As We See It: Santa Cruz County should have seat on Coastal Commission

Posted: 04/22/2009 01:30:18 AM PDT

It’s time for Sacramento to stop overlooking Santa Cruz County.

Consider that this county does not have a member on the state Coastal Commission, even though the commission has a member designated to represent the Central Coast counties of Monterey, Santa Cruz and San Mateo.

Assembly Speaker Karen Bass has a chance to rectify the situation by appointing a local resident to the seat, one of 12 on the commission that oversees coastal development and protection. The speaker, the governor and the Senate Rules Committee all get four appointments to the board.

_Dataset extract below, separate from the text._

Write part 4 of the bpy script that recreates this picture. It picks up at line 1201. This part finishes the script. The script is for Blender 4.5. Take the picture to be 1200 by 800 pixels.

The seat currently is occupied by Monterey County Supervisor Dave Potter, whose term expires next month. Potter, appointed in 1997, has been seeking reappointment, but now must contend with ocean-advocacy groups who took a look at his record and decided they wanted someone with better environmental credentials. It was significant that first-term Assemblyman Bill Monning, a strong environmentalist who is from Monterey and also represents Santa Cruz County, declined to endorse Potter’s bid for reappointment.

Potter has been on the commission long enough, and we’d love to see a Santa Cruz County member.

But we also recognize that the appointment needs to be made carefully. Santa Cruz City Councilman Mike Rotkin sounded just such a cautionary note when asked by a Sentinel reporter about the appointment. Rotkin said it would not be in Santa Cruz’s best interests for Bass to select someone who
would not balance ocean conservation with economic and infrastructure development.

Rotkin, who serves in an ardently green community, said that because the city is seeking commission approval for the La Bahia Hotel project, recently approved by the council. The city’s proposed desalination water plant also will need commission approval.

Three local people have already expressed an interest in the seat: Santa Cruz City Councilwoman Katherine Beiers, San Lorenzo Valley Supervisor Mark Stone and Watsonville City Councilman Luis Alejo. Stone was nominated for the post Tuesday by the county Board of Supervisors. Each of the boards of supervisors from the three counties as well as the cities in the region will forward nominations. Monterey has already nominated Potter.

While we have no problem with the short list of local candidates, we’d like to see the pool of possible appointees broadened to include others who might strike a proper balance between coastal protection and necessary development that has undergone rigorous public scrutiny.